REQUIRED WORK:
Scan the data for "scene" and copy the lines it appears in.

═══ SUPPLIED MATERIAL

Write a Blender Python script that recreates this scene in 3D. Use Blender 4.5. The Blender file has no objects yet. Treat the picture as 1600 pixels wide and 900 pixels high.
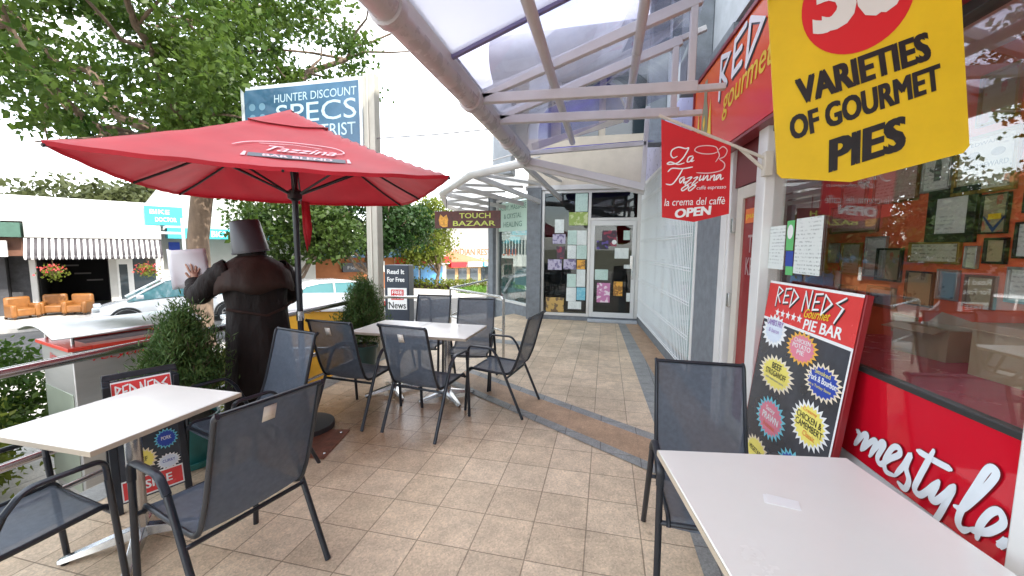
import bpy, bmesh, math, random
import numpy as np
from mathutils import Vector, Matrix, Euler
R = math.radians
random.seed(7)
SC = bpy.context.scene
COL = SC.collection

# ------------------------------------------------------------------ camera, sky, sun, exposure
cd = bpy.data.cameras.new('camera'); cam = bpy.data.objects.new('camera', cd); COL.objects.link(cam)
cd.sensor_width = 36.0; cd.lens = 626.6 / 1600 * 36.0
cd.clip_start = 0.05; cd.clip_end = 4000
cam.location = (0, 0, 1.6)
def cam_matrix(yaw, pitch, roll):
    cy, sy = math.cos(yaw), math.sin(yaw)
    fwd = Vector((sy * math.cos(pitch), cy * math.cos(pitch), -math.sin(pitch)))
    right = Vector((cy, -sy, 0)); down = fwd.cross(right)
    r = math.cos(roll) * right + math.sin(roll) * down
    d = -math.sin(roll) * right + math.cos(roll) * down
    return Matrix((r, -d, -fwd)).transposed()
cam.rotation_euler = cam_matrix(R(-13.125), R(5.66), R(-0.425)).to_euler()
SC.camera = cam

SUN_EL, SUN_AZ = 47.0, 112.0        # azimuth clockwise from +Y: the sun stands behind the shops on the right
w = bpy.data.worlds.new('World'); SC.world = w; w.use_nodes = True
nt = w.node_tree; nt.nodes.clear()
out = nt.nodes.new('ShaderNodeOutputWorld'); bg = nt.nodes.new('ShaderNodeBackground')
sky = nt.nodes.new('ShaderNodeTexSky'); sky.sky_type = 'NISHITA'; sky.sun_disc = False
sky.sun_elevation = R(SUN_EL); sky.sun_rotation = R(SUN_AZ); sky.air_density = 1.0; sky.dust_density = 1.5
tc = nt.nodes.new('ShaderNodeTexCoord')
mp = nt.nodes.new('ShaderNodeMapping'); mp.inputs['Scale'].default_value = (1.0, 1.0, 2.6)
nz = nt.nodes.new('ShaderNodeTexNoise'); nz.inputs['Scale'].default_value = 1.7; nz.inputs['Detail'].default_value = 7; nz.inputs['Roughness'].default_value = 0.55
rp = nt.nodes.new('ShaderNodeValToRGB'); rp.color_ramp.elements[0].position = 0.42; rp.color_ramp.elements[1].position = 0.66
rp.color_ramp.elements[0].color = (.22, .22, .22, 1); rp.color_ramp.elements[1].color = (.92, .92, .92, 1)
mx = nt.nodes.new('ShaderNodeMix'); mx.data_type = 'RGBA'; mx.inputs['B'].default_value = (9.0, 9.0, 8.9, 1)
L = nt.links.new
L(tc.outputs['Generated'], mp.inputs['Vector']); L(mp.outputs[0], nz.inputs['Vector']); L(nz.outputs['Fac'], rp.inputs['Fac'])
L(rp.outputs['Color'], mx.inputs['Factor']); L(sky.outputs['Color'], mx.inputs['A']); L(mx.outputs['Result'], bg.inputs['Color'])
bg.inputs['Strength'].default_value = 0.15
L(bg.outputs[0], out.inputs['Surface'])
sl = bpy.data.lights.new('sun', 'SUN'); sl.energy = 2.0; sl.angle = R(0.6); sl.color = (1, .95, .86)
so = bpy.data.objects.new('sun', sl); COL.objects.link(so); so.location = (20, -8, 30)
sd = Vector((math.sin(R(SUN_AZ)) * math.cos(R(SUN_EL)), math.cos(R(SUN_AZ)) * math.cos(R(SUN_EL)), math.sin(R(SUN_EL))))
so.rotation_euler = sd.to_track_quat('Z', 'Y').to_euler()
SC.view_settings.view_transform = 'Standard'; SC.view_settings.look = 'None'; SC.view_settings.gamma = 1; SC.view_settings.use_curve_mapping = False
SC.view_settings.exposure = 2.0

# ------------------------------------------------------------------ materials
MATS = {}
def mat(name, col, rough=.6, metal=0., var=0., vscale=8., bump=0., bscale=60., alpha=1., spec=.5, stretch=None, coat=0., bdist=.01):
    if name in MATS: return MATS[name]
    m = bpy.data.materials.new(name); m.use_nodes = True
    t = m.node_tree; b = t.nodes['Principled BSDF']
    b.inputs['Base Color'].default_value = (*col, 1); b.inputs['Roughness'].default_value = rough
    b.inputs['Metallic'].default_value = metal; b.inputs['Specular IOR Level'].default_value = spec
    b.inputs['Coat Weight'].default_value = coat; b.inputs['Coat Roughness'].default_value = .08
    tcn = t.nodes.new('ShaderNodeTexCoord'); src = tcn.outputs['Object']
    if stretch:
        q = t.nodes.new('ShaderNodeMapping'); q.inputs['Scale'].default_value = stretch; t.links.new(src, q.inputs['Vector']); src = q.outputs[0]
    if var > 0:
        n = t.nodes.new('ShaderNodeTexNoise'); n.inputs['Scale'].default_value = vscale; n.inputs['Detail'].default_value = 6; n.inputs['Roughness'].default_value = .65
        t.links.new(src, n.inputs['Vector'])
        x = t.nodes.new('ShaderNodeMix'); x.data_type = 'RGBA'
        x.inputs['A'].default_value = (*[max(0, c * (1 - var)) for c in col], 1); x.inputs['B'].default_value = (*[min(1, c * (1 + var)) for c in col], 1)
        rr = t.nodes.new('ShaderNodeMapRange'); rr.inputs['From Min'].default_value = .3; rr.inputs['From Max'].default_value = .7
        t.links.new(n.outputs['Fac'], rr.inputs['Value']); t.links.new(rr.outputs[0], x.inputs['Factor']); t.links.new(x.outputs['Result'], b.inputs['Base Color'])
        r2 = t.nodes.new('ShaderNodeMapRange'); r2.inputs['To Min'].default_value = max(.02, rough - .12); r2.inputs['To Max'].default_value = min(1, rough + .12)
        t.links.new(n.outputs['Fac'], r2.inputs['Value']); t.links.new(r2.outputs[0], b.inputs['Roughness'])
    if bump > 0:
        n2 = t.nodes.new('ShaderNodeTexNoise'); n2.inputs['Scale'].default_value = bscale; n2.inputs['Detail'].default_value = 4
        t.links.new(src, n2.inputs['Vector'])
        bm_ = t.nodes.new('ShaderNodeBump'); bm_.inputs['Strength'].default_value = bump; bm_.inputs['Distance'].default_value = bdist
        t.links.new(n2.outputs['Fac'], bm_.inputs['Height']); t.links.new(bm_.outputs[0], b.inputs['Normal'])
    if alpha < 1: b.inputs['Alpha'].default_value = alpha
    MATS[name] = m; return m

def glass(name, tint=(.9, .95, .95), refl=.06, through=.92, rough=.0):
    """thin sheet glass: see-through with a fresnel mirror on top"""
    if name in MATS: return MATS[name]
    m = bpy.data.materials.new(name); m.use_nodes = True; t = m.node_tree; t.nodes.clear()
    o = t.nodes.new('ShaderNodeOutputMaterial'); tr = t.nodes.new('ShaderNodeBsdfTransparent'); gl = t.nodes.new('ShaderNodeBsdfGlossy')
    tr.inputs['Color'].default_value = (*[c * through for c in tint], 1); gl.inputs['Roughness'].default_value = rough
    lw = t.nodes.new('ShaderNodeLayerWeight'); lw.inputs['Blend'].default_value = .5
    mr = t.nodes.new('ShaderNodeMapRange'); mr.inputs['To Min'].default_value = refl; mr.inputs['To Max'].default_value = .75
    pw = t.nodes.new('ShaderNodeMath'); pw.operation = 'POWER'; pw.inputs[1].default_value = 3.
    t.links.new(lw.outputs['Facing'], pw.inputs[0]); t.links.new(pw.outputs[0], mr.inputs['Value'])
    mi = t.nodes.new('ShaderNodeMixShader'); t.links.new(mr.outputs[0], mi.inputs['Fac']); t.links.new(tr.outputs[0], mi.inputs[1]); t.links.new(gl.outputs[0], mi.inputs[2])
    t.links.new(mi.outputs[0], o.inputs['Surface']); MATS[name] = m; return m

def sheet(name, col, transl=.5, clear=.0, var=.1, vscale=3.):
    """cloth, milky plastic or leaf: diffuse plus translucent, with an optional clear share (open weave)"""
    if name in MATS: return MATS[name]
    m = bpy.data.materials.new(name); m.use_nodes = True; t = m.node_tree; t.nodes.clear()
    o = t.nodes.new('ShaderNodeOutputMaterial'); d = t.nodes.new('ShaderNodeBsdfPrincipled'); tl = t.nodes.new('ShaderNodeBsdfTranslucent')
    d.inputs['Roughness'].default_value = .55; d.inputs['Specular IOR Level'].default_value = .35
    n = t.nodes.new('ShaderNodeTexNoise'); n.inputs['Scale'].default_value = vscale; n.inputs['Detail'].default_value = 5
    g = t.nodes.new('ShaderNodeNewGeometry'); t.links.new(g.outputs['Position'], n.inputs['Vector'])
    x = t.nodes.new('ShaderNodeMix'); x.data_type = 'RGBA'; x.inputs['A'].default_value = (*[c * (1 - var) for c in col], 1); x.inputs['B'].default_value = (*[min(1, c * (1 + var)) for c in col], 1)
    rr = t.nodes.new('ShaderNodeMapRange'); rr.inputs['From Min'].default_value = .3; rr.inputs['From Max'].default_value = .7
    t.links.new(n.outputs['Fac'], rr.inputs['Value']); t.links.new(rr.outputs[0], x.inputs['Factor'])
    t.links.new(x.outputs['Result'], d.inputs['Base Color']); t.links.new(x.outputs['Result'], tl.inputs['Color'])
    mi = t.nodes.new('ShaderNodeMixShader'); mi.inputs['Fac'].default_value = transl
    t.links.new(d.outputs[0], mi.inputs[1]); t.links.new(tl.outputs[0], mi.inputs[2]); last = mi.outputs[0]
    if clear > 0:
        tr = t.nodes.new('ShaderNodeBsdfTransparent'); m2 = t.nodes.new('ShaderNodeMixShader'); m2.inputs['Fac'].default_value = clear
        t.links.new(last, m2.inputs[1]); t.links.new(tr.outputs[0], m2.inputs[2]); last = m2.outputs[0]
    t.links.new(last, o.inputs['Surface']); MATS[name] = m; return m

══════

ANSWER TO THE TASK:
Write a Blender Python script that recreates this scene in 3D. Use Blender 4.5. The Blender file has no objects yet. Treat the picture as 1600 pixels wide and 900 pixels high.
SC = bpy.context.scene